My computer is getting slow. I need to reboot.

I’m back.

I’m in a bit of a mess. The data isn’t decoding properly. I’m still working out why. It’s getting late … or early? It’s almost 5am and the birds are already chirping. I need to get some rest. No video today, but I’ll leave a screenshot. It’s not pretty. The frequency graph has lost access to data to compare against (more on that tomorrow?), and doesn’t attempt to capture anything after the first packet is received. The data in the second packet becomes corrupt, so I think I’m not decoding things properly. The main thing you’ll see is that my text boxes are now div tags and I group the data into packets.

If I have error correction on, the original data is split into blocks of 4 (nibbles), otherwise blocks if 8 (bytes).

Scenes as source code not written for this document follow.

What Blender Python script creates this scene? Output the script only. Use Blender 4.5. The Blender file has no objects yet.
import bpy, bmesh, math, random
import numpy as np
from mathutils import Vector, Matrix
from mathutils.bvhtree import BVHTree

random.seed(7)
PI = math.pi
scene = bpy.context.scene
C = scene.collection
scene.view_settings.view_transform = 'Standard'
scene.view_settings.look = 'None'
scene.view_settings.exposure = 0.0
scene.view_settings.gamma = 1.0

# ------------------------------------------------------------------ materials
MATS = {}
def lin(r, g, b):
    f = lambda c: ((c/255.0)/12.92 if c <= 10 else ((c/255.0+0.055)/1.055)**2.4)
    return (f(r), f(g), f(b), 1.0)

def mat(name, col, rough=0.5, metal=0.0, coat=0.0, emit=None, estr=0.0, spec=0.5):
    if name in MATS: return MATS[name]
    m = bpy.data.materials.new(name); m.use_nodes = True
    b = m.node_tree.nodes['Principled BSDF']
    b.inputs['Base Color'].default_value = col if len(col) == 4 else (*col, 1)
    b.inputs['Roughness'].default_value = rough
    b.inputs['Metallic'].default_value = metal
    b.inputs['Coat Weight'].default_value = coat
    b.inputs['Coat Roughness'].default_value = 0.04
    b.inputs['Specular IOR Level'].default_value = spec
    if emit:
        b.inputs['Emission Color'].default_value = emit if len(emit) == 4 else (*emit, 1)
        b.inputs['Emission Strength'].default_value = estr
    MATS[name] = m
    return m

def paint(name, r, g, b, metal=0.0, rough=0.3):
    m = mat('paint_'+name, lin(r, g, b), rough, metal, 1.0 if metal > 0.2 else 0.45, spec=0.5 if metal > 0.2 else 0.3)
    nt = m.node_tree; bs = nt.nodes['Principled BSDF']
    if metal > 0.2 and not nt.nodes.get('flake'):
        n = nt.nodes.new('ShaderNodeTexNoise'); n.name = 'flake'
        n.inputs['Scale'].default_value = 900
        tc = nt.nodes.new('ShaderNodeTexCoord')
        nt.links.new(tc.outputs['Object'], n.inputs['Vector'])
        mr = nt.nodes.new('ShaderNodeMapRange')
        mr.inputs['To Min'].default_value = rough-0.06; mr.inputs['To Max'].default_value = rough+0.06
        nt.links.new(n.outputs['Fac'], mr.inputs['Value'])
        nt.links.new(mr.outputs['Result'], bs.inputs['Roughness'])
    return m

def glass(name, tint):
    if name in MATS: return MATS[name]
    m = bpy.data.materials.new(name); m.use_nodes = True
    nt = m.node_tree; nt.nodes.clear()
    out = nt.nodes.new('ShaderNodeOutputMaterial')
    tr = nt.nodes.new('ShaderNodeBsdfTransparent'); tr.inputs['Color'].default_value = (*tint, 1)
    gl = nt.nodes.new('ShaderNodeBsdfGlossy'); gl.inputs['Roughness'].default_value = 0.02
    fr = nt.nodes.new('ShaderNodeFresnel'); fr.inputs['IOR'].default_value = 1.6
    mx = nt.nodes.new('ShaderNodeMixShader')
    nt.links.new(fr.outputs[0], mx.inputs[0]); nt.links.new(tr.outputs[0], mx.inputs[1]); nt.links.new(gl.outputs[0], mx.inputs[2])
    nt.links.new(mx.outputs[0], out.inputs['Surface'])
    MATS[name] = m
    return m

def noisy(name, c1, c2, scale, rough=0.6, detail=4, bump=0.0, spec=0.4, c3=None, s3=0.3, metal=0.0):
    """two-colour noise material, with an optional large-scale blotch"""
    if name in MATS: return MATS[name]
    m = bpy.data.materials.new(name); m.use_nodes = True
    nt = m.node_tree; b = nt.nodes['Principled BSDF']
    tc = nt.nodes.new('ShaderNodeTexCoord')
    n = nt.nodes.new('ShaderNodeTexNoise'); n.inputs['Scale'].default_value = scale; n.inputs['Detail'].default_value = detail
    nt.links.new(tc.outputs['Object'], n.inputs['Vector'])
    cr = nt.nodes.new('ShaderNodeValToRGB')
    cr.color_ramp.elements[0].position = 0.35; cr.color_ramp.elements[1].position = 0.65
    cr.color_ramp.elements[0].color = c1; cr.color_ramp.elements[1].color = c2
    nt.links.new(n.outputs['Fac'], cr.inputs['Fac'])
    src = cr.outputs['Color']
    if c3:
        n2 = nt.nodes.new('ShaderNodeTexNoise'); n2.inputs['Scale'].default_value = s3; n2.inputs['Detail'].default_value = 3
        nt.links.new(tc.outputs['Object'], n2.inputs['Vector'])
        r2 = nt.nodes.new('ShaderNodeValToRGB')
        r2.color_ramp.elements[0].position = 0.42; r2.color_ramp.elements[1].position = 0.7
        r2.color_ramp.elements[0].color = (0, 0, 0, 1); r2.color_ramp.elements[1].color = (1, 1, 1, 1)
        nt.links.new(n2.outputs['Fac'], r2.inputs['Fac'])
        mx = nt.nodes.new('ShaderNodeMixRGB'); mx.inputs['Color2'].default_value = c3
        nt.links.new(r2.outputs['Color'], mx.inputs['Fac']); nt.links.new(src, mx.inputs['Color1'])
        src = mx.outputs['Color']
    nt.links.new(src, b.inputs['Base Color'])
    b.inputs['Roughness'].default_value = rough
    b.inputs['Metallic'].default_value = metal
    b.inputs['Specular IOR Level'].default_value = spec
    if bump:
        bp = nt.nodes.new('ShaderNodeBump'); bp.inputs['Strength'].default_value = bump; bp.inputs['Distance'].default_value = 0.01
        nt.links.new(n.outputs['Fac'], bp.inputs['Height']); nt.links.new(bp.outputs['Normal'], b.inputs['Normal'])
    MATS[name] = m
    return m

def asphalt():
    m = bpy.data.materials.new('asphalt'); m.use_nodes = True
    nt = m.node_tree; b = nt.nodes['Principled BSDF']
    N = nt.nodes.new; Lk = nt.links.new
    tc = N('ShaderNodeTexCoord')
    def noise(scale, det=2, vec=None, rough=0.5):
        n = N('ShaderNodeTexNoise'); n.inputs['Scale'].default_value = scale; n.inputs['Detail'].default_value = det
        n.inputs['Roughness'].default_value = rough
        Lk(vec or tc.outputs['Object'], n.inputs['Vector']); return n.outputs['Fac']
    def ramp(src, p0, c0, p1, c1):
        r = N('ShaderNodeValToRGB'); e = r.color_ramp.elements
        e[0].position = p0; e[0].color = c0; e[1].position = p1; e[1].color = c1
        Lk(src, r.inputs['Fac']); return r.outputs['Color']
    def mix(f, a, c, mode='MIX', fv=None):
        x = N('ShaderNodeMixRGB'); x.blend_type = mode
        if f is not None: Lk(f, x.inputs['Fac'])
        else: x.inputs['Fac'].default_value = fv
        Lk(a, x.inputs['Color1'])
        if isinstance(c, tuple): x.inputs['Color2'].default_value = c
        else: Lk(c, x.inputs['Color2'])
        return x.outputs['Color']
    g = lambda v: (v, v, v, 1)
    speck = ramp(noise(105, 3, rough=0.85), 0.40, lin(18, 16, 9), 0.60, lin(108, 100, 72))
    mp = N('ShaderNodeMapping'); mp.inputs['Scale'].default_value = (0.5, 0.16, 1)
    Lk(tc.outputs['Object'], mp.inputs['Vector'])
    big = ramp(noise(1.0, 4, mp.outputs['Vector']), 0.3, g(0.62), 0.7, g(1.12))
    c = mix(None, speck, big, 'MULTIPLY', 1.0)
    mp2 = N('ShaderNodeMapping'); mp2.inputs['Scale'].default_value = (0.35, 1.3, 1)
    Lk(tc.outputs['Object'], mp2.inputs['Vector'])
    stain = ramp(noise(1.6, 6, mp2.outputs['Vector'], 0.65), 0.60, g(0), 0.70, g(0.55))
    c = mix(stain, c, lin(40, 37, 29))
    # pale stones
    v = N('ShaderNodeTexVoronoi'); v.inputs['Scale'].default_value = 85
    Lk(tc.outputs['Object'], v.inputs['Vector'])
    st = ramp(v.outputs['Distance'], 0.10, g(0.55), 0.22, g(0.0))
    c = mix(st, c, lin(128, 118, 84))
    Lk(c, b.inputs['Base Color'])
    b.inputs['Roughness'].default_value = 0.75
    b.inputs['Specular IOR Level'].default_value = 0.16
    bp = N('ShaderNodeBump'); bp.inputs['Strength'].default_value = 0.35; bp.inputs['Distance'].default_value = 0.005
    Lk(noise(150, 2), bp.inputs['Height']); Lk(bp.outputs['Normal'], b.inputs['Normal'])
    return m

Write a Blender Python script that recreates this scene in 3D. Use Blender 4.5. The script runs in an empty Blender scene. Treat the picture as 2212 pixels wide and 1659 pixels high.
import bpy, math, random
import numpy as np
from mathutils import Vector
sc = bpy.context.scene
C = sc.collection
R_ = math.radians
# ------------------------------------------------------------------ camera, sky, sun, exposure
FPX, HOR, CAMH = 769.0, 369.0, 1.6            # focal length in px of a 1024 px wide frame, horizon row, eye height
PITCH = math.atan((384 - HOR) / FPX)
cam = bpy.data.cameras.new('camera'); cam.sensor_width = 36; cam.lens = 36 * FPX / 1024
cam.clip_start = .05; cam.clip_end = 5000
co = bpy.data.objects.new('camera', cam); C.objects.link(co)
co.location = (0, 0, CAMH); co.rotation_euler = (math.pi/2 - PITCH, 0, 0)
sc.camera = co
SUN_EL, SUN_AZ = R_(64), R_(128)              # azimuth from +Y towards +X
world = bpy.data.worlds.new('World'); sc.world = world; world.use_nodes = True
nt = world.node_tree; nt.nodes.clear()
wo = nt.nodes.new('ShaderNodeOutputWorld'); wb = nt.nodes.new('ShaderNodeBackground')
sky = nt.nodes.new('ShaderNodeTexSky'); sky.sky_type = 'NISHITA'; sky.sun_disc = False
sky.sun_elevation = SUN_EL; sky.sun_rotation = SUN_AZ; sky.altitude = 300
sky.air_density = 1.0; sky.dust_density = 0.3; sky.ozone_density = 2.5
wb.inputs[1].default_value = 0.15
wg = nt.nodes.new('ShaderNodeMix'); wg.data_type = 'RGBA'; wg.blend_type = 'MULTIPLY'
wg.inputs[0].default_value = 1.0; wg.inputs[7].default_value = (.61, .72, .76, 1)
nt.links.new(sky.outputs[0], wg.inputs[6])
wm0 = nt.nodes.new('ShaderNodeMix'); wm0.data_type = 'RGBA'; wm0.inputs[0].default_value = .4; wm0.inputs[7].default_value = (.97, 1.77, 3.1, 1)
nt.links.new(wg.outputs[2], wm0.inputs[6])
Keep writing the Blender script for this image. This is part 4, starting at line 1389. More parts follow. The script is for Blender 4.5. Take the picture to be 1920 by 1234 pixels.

The error correction uses blocks of 4 and changes them into blocks of 7. Error correcting box groups into blocks of 7 bits. The bits sent window groups them into channel size so I can see what is sent on each channel. I also added a ton of info to a “Data” panel similar to the “Packet” and “Information” panels. Some of the packet and information panels are duplicated or wrong based on older algorithms.